== Scenes as source code ==
## begin

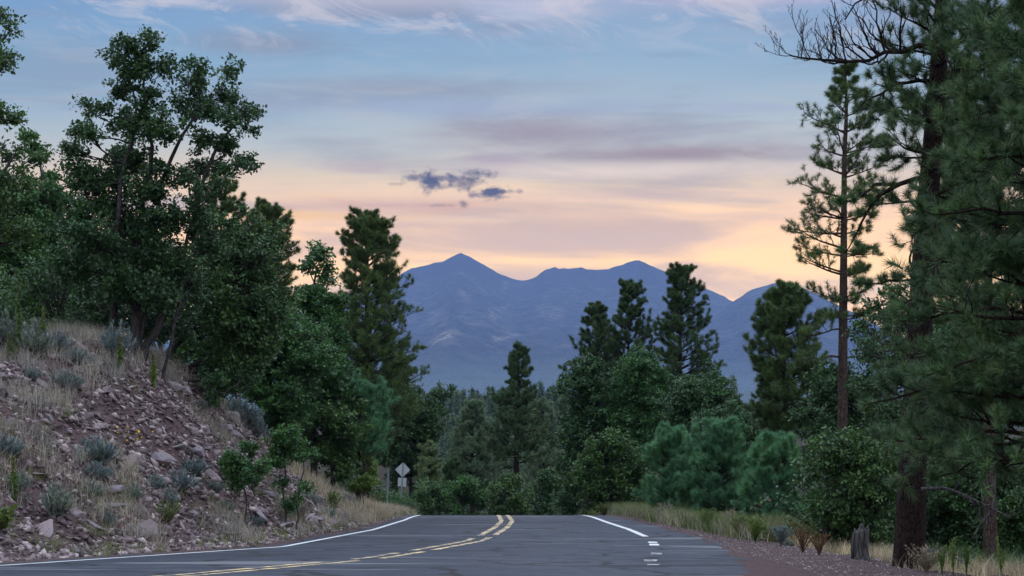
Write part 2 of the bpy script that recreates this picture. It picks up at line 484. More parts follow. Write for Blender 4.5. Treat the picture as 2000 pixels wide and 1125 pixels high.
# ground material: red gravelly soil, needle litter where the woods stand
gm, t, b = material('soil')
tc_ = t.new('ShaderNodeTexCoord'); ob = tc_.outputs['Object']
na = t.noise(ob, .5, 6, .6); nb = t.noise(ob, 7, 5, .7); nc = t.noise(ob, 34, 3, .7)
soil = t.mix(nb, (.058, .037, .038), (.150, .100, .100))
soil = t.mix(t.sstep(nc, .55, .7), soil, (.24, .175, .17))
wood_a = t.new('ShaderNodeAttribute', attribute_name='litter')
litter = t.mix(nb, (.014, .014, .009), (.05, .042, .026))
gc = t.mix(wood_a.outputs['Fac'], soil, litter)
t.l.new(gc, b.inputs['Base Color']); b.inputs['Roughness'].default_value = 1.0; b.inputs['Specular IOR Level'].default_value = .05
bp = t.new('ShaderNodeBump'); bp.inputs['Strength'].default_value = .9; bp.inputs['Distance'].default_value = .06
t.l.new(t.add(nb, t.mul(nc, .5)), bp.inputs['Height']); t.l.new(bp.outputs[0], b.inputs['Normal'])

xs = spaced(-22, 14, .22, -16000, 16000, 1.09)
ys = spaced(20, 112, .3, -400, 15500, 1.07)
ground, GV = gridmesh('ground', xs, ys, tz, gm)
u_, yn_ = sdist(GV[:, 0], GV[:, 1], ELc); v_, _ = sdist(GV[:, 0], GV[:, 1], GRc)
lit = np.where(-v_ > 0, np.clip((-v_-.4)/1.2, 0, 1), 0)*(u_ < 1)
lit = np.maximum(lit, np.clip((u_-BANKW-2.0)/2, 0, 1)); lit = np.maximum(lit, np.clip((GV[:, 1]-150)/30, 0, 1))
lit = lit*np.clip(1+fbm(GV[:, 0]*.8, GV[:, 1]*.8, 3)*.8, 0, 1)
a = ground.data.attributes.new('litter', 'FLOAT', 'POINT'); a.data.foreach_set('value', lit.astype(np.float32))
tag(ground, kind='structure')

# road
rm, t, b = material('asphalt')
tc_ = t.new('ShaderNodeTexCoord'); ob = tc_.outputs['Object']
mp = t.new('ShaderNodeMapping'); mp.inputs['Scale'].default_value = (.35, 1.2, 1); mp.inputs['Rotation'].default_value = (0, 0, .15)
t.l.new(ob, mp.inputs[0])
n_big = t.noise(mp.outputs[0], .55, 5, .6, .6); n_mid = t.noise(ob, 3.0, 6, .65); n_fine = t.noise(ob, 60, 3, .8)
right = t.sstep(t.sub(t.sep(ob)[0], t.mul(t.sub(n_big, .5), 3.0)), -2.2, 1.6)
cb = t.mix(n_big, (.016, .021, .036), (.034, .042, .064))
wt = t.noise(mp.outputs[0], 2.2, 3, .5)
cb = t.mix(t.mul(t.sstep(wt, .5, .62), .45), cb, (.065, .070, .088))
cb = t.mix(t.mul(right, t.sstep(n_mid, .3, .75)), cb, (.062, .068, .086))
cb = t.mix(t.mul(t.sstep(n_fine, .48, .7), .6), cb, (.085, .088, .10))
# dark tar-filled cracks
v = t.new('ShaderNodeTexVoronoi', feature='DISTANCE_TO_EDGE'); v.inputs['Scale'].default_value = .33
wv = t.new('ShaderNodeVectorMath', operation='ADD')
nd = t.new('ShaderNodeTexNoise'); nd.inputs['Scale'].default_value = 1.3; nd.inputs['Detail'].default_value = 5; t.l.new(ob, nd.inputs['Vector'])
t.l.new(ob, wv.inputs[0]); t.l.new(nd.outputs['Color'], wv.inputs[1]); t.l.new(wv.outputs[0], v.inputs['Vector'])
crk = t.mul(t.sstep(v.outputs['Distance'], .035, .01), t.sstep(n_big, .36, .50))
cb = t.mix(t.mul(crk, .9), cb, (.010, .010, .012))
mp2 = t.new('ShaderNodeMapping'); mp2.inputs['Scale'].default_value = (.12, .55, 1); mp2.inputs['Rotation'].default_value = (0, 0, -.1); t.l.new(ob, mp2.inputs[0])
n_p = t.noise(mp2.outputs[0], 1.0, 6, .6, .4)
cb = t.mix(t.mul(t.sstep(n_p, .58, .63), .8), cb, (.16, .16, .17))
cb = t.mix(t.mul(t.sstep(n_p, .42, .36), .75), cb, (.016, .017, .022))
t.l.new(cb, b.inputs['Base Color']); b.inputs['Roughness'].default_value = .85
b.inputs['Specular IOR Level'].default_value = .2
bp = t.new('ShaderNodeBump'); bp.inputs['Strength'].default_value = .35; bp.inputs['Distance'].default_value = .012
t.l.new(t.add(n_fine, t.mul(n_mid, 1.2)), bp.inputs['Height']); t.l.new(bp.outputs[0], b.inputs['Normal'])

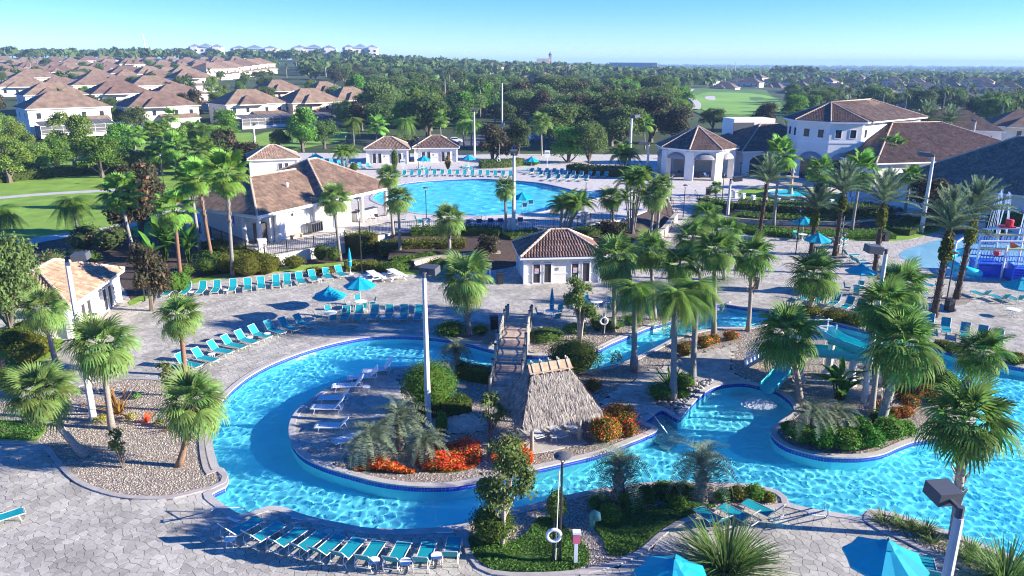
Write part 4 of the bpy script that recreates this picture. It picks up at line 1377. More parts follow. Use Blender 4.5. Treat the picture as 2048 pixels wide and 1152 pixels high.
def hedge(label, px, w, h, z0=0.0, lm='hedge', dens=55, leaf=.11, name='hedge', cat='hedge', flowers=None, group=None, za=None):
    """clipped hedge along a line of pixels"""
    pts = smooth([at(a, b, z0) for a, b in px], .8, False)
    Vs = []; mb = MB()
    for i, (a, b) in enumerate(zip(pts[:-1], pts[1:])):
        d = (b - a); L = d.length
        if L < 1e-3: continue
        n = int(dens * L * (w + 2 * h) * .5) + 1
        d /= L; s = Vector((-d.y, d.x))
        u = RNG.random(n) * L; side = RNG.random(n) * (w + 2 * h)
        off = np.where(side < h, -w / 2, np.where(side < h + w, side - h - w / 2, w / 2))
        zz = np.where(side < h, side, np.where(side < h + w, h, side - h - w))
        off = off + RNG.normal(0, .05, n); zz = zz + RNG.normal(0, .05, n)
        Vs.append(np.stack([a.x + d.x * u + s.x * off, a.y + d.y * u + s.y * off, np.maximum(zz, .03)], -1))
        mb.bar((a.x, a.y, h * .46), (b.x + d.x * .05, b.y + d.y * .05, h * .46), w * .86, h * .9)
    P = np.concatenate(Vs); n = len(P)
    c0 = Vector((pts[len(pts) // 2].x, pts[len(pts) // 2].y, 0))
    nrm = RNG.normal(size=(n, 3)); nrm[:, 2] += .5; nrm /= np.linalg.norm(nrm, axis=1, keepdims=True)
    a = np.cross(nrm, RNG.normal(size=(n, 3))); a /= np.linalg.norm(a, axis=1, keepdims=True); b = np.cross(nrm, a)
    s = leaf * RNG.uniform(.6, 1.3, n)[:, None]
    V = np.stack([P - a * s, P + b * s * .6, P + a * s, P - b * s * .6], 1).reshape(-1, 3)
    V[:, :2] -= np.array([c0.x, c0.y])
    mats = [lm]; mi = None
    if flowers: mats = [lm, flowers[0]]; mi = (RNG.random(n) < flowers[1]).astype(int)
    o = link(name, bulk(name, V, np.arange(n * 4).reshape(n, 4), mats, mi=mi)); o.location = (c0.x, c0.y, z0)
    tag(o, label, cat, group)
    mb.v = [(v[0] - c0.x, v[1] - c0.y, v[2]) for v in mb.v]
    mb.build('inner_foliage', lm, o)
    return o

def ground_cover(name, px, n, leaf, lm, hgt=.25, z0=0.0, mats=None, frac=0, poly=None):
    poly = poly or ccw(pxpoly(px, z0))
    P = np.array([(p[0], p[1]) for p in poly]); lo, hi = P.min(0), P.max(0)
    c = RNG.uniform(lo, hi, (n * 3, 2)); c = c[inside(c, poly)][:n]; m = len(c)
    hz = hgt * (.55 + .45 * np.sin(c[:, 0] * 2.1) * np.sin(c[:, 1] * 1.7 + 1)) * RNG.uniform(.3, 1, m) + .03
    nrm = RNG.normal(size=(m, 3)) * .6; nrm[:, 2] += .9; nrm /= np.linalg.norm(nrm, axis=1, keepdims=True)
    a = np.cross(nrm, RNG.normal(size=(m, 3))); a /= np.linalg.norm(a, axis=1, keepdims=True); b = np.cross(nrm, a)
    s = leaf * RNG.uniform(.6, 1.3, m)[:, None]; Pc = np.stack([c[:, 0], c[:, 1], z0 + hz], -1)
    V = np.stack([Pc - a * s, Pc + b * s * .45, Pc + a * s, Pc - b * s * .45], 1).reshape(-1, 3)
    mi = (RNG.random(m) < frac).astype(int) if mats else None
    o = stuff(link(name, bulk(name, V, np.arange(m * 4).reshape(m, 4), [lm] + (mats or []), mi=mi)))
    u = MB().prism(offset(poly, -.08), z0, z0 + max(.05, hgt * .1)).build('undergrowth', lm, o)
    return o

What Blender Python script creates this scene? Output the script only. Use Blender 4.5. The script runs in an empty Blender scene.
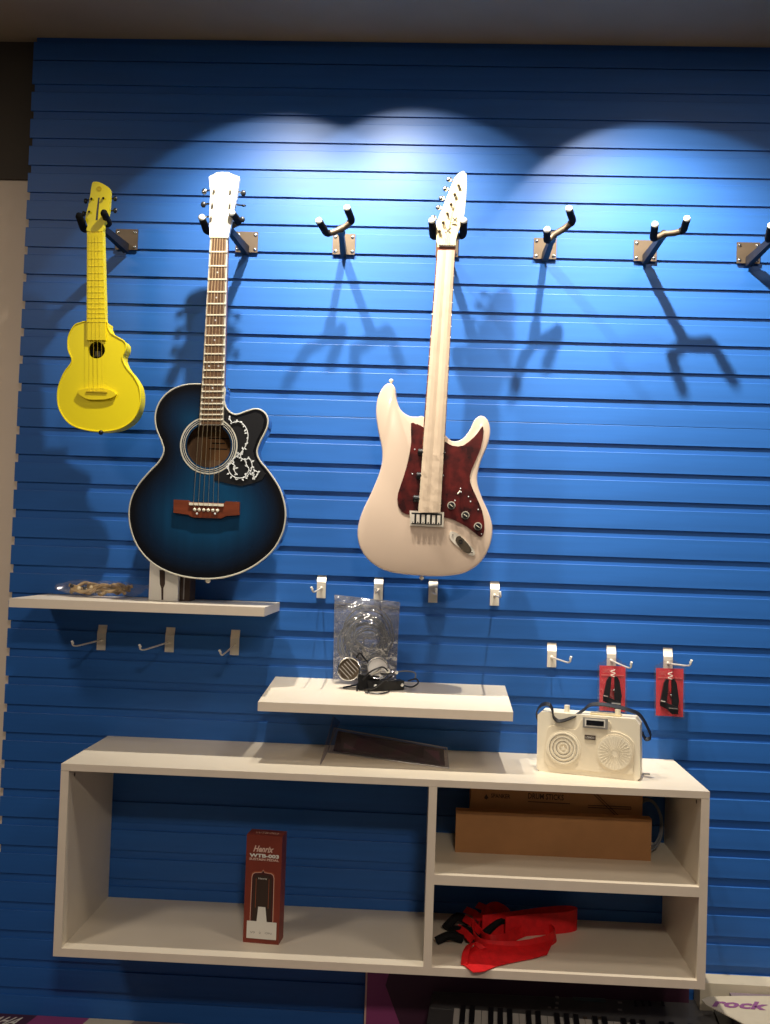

## end

== Objective ==
Extract the lines exactly, please: the first line of the listing, the line with "tag(ground, kind='structure')", and every line between them, but no pictures.

== Solved exercise ==
Write part 2 of the bpy script that recreates this picture. It picks up at line 484. More parts follow. Write for Blender 4.5. Treat the picture as 2000 pixels wide and 1125 pixels high.
# ground material: red gravelly soil, needle litter where the woods stand
gm, t, b = material('soil')
tc_ = t.new('ShaderNodeTexCoord'); ob = tc_.outputs['Object']
na = t.noise(ob, .5, 6, .6); nb = t.noise(ob, 7, 5, .7); nc = t.noise(ob, 34, 3, .7)
soil = t.mix(nb, (.058, .037, .038), (.150, .100, .100))
soil = t.mix(t.sstep(nc, .55, .7), soil, (.24, .175, .17))
wood_a = t.new('ShaderNodeAttribute', attribute_name='litter')
litter = t.mix(nb, (.014, .014, .009), (.05, .042, .026))
gc = t.mix(wood_a.outputs['Fac'], soil, litter)
t.l.new(gc, b.inputs['Base Color']); b.inputs['Roughness'].default_value = 1.0; b.inputs['Specular IOR Level'].default_value = .05
bp = t.new('ShaderNodeBump'); bp.inputs['Strength'].default_value = .9; bp.inputs['Distance'].default_value = .06
t.l.new(t.add(nb, t.mul(nc, .5)), bp.inputs['Height']); t.l.new(bp.outputs[0], b.inputs['Normal'])

xs = spaced(-22, 14, .22, -16000, 16000, 1.09)
ys = spaced(20, 112, .3, -400, 15500, 1.07)
ground, GV = gridmesh('ground', xs, ys, tz, gm)
u_, yn_ = sdist(GV[:, 0], GV[:, 1], ELc); v_, _ = sdist(GV[:, 0], GV[:, 1], GRc)
lit = np.where(-v_ > 0, np.clip((-v_-.4)/1.2, 0, 1), 0)*(u_ < 1)
lit = np.maximum(lit, np.clip((u_-BANKW-2.0)/2, 0, 1)); lit = np.maximum(lit, np.clip((GV[:, 1]-150)/30, 0, 1))
lit = lit*np.clip(1+fbm(GV[:, 0]*.8, GV[:, 1]*.8, 3)*.8, 0, 1)
a = ground.data.attributes.new('litter', 'FLOAT', 'POINT'); a.data.foreach_set('value', lit.astype(np.float32))
tag(ground, kind='structure')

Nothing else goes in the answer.